Content to sit back in the pack in the dawdling opening stages, Dibaba hit the front with four laps remaining and attempted to wind up the pace by degrees. She was still in front around the final turn, but only just.
Meseret Defar, her compatriot, was looming at her shoulder and ready to pounce. Some 90m from the line, Defar cut loose, sprinting home in 15min 04.25sec and completing a double of her own. The 28-year-old had won the title in Athens back in 2004. The dispirited Dibaba dropped to the bronze medal slot, clocking 15:05.15. Kenyan Vivian Cheruiyot surged past to take the consolation of silver in 15:04.73. Last year she won the 5,000m and 10,000m at the World Championships in Daegu in the absence of the injured Dibaba.
For Dibaba – a cousin of Deratu Tulu, the first black African woman to win an Olympic title when she took 10,000m gold in Barcelona in 1992 – it was a first defeat in a track race since September 2009. "I'm not very pleased," she said. "I gave it a good shot.

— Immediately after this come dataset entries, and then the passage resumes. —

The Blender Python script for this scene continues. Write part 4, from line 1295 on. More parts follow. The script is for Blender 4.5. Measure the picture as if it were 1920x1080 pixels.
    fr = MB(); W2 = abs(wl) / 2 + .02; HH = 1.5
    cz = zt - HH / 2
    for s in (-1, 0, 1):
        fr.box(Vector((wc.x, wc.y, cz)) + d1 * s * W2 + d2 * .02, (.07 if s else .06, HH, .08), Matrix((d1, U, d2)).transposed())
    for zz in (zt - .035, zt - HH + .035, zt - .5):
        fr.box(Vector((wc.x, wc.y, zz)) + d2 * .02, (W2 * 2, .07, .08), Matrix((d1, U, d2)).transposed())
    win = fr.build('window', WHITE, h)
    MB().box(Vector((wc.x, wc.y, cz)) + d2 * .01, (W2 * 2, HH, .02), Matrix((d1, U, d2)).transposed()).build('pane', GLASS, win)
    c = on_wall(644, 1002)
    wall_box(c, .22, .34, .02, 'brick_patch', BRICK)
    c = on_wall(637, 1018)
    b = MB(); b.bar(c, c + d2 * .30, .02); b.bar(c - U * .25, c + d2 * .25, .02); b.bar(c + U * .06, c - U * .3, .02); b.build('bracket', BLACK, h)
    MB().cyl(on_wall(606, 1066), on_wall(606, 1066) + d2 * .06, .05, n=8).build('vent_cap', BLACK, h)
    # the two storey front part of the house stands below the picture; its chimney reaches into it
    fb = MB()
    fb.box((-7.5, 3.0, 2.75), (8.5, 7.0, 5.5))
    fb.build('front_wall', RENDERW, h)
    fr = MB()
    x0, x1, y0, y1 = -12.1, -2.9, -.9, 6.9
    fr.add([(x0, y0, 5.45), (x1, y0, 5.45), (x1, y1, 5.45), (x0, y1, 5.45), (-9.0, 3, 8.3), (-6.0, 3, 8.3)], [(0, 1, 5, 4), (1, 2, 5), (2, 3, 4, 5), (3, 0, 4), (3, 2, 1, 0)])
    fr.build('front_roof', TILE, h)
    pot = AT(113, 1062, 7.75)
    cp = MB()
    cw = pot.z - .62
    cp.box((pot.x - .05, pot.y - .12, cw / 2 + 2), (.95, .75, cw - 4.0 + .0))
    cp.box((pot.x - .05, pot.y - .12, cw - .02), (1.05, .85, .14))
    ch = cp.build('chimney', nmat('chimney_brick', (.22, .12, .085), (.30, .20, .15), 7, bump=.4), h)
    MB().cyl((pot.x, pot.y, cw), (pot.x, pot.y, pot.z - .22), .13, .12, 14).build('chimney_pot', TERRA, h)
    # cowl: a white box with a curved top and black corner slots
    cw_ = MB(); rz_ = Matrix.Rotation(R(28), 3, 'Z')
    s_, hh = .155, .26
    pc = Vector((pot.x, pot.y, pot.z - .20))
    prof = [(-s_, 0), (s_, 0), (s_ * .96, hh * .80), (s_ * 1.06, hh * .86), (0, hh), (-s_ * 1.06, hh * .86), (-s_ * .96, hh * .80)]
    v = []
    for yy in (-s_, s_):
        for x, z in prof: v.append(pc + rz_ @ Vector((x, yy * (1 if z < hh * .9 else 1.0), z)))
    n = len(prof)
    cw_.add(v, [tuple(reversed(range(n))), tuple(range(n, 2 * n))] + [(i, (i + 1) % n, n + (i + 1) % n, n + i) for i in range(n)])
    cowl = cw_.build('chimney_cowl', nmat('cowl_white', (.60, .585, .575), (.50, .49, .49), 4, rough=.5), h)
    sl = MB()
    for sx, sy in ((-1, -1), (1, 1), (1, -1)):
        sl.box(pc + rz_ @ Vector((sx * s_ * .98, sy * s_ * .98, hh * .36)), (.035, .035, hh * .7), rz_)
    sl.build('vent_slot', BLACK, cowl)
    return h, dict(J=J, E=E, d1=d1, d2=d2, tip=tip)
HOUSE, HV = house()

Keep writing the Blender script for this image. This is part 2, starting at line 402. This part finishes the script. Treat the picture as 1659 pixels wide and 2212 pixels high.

I wasn't aiming for bronze."
Defar, in contrast, was overjoyed. "It's a great day for me," she said. "I've been hoping for this day for a long time. This means a lot to me."
The two Britons in the field acquitted themselves admirably. The 38-year-old Jo Pavey finished seventh in 15:12.72. Julia Bleasdale, her junior by eight years, followed her across the line, eighth in 15:14:44.